*** DATASET EXCERPT ***

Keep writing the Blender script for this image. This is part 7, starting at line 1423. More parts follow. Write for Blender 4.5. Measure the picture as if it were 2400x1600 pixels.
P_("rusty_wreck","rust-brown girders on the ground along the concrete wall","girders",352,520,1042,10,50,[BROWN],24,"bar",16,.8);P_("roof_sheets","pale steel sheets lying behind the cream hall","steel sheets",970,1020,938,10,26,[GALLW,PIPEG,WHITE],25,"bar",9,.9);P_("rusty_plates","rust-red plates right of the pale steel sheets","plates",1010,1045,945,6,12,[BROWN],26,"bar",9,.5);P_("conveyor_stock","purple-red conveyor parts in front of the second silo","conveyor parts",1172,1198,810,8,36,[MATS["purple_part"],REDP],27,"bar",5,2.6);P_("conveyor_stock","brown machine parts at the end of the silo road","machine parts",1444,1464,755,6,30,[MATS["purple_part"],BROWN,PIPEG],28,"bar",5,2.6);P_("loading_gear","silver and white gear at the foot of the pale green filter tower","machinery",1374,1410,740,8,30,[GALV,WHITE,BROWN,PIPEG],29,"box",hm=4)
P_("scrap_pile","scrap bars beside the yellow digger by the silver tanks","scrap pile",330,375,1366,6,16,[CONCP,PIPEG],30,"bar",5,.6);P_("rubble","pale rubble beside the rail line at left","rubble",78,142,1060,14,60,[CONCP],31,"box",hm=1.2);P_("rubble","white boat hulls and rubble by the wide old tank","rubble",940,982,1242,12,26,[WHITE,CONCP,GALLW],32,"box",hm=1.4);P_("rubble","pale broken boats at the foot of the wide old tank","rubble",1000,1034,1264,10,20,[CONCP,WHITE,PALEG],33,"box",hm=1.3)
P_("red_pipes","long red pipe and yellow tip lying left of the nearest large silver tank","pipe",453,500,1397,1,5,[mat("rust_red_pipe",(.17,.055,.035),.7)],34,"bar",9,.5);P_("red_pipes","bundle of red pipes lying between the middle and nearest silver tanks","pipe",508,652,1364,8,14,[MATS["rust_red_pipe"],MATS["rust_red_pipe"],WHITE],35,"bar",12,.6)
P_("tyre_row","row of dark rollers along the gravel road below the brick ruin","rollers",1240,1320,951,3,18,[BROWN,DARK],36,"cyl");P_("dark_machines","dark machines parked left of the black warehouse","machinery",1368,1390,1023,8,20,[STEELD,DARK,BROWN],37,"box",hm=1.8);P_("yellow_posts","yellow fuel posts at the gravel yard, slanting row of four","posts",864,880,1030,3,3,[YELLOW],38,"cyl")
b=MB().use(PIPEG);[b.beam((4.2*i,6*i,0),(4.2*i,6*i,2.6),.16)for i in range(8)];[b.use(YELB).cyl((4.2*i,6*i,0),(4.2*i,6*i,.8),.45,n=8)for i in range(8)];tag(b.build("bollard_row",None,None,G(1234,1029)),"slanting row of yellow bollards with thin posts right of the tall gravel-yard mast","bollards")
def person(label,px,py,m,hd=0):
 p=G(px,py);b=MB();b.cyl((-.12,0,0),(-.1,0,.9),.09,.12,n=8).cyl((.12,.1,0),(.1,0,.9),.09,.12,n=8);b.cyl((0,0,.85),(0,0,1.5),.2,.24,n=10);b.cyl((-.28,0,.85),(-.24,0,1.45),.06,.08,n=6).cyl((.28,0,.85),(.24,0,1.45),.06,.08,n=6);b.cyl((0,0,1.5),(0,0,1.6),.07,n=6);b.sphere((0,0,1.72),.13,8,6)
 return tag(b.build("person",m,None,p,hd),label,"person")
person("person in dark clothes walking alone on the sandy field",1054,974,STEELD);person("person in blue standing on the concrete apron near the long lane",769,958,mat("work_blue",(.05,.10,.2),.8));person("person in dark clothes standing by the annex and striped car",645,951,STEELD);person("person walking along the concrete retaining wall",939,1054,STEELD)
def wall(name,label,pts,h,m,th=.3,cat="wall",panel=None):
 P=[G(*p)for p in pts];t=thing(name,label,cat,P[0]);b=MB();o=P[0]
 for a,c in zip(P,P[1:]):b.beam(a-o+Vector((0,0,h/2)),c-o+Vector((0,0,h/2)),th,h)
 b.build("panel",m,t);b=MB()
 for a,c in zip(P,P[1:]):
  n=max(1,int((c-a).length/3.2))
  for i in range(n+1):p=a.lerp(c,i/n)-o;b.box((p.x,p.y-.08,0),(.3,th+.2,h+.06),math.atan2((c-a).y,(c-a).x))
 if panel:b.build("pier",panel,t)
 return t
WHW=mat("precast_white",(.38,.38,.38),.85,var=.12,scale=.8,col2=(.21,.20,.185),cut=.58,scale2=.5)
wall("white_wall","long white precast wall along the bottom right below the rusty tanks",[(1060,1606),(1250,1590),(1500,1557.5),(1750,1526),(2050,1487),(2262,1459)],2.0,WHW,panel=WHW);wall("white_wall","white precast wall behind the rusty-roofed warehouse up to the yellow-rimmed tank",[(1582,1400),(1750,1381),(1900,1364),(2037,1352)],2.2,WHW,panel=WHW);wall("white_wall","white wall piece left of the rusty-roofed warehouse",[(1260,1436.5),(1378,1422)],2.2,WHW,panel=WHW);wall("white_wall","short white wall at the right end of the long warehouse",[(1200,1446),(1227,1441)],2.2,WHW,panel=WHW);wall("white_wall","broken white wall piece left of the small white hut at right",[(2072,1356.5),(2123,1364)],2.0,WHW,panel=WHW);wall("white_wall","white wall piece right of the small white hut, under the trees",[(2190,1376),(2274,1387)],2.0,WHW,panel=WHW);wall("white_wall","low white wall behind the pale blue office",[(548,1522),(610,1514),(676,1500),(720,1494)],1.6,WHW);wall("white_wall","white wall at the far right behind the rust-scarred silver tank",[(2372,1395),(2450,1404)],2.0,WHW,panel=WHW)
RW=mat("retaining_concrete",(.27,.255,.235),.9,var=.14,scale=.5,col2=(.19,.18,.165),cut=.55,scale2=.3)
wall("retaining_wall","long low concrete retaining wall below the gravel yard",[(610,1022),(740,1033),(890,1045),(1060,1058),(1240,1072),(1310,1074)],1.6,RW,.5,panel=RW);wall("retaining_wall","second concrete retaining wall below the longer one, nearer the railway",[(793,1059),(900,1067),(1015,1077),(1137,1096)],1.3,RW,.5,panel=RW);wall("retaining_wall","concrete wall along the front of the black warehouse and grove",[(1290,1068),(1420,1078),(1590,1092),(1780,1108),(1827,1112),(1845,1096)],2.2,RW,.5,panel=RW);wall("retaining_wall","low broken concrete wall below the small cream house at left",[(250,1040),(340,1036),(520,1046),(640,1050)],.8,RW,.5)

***

EXERCISE REQUIREMENTS: Each line must be given again exactly as written above.

REPLY:
Keep writing the Blender script for this image. This is part 7, starting at line 1423. More parts follow. Write for Blender 4.5. Measure the picture as if it were 2400x1600 pixels.
P_("rusty_wreck","rust-brown girders on the ground along the concrete wall","girders",352,520,1042,10,50,[BROWN],24,"bar",16,.8);P_("roof_sheets","pale steel sheets lying behind the cream hall","steel sheets",970,1020,938,10,26,[GALLW,PIPEG,WHITE],25,"bar",9,.9);P_("rusty_plates","rust-red plates right of the pale steel sheets","plates",1010,1045,945,6,12,[BROWN],26,"bar",9,.5);P_("conveyor_stock","purple-red conveyor parts in front of the second silo","conveyor parts",1172,1198,810,8,36,[MATS["purple_part"],REDP],27,"bar",5,2.6);P_("conveyor_stock","brown machine parts at the end of the silo road","machine parts",1444,1464,755,6,30,[MATS["purple_part"],BROWN,PIPEG],28,"bar",5,2.6);P_("loading_gear","silver and white gear at the foot of the pale green filter tower","machinery",1374,1410,740,8,30,[GALV,WHITE,BROWN,PIPEG],29,"box",hm=4)
P_("scrap_pile","scrap bars beside the yellow digger by the silver tanks","scrap pile",330,375,1366,6,16,[CONCP,PIPEG],30,"bar",5,.6);P_("rubble","pale rubble beside the rail line at left","rubble",78,142,1060,14,60,[CONCP],31,"box",hm=1.2);P_("rubble","white boat hulls and rubble by the wide old tank","rubble",940,982,1242,12,26,[WHITE,CONCP,GALLW],32,"box",hm=1.4);P_("rubble","pale broken boats at the foot of the wide old tank","rubble",1000,1034,1264,10,20,[CONCP,WHITE,PALEG],33,"box",hm=1.3)
P_("red_pipes","long red pipe and yellow tip lying left of the nearest large silver tank","pipe",453,500,1397,1,5,[mat("rust_red_pipe",(.17,.055,.035),.7)],34,"bar",9,.5);P_("red_pipes","bundle of red pipes lying between the middle and nearest silver tanks","pipe",508,652,1364,8,14,[MATS["rust_red_pipe"],MATS["rust_red_pipe"],WHITE],35,"bar",12,.6)
P_("tyre_row","row of dark rollers along the gravel road below the brick ruin","rollers",1240,1320,951,3,18,[BROWN,DARK],36,"cyl");P_("dark_machines","dark machines parked left of the black warehouse","machinery",1368,1390,1023,8,20,[STEELD,DARK,BROWN],37,"box",hm=1.8);P_("yellow_posts","yellow fuel posts at the gravel yard, slanting row of four","posts",864,880,1030,3,3,[YELLOW],38,"cyl")
b=MB().use(PIPEG);[b.beam((4.2*i,6*i,0),(4.2*i,6*i,2.6),.16)for i in range(8)];[b.use(YELB).cyl((4.2*i,6*i,0),(4.2*i,6*i,.8),.45,n=8)for i in range(8)];tag(b.build("bollard_row",None,None,G(1234,1029)),"slanting row of yellow bollards with thin posts right of the tall gravel-yard mast","bollards")
def person(label,px,py,m,hd=0):
 p=G(px,py);b=MB();b.cyl((-.12,0,0),(-.1,0,.9),.09,.12,n=8).cyl((.12,.1,0),(.1,0,.9),.09,.12,n=8);b.cyl((0,0,.85),(0,0,1.5),.2,.24,n=10);b.cyl((-.28,0,.85),(-.24,0,1.45),.06,.08,n=6).cyl((.28,0,.85),(.24,0,1.45),.06,.08,n=6);b.cyl((0,0,1.5),(0,0,1.6),.07,n=6);b.sphere((0,0,1.72),.13,8,6)
 return tag(b.build("person",m,None,p,hd),label,"person")
person("person in dark clothes walking alone on the sandy field",1054,974,STEELD);person("person in blue standing on the concrete apron near the long lane",769,958,mat("work_blue",(.05,.10,.2),.8));person("person in dark clothes standing by the annex and striped car",645,951,STEELD);person("person walking along the concrete retaining wall",939,1054,STEELD)
def wall(name,label,pts,h,m,th=.3,cat="wall",panel=None):
 P=[G(*p)for p in pts];t=thing(name,label,cat,P[0]);b=MB();o=P[0]
 for a,c in zip(P,P[1:]):b.beam(a-o+Vector((0,0,h/2)),c-o+Vector((0,0,h/2)),th,h)
 b.build("panel",m,t);b=MB()
 for a,c in zip(P,P[1:]):
  n=max(1,int((c-a).length/3.2))
  for i in range(n+1):p=a.lerp(c,i/n)-o;b.box((p.x,p.y-.08,0),(.3,th+.2,h+.06),math.atan2((c-a).y,(c-a).x))
 if panel:b.build("pier",panel,t)
 return t
WHW=mat("precast_white",(.38,.38,.38),.85,var=.12,scale=.8,col2=(.21,.20,.185),cut=.58,scale2=.5)
wall("white_wall","long white precast wall along the bottom right below the rusty tanks",[(1060,1606),(1250,1590),(1500,1557.5),(1750,1526),(2050,1487),(2262,1459)],2.0,WHW,panel=WHW);wall("white_wall","white precast wall behind the rusty-roofed warehouse up to the yellow-rimmed tank",[(1582,1400),(1750,1381),(1900,1364),(2037,1352)],2.2,WHW,panel=WHW);wall("white_wall","white wall piece left of the rusty-roofed warehouse",[(1260,1436.5),(1378,1422)],2.2,WHW,panel=WHW);wall("white_wall","short white wall at the right end of the long warehouse",[(1200,1446),(1227,1441)],2.2,WHW,panel=WHW);wall("white_wall","broken white wall piece left of the small white hut at right",[(2072,1356.5),(2123,1364)],2.0,WHW,panel=WHW);wall("white_wall","white wall piece right of the small white hut, under the trees",[(2190,1376),(2274,1387)],2.0,WHW,panel=WHW);wall("white_wall","low white wall behind the pale blue office",[(548,1522),(610,1514),(676,1500),(720,1494)],1.6,WHW);wall("white_wall","white wall at the far right behind the rust-scarred silver tank",[(2372,1395),(2450,1404)],2.0,WHW,panel=WHW)
RW=mat("retaining_concrete",(.27,.255,.235),.9,var=.14,scale=.5,col2=(.19,.18,.165),cut=.55,scale2=.3)
wall("retaining_wall","long low concrete retaining wall below the gravel yard",[(610,1022),(740,1033),(890,1045),(1060,1058),(1240,1072),(1310,1074)],1.6,RW,.5,panel=RW);wall("retaining_wall","second concrete retaining wall below the longer one, nearer the railway",[(793,1059),(900,1067),(1015,1077),(1137,1096)],1.3,RW,.5,panel=RW);wall("retaining_wall","concrete wall along the front of the black warehouse and grove",[(1290,1068),(1420,1078),(1590,1092),(1780,1108),(1827,1112),(1845,1096)],2.2,RW,.5,panel=RW);wall("retaining_wall","low broken concrete wall below the small cream house at left",[(250,1040),(340,1036),(520,1046),(640,1050)],.8,RW,.5)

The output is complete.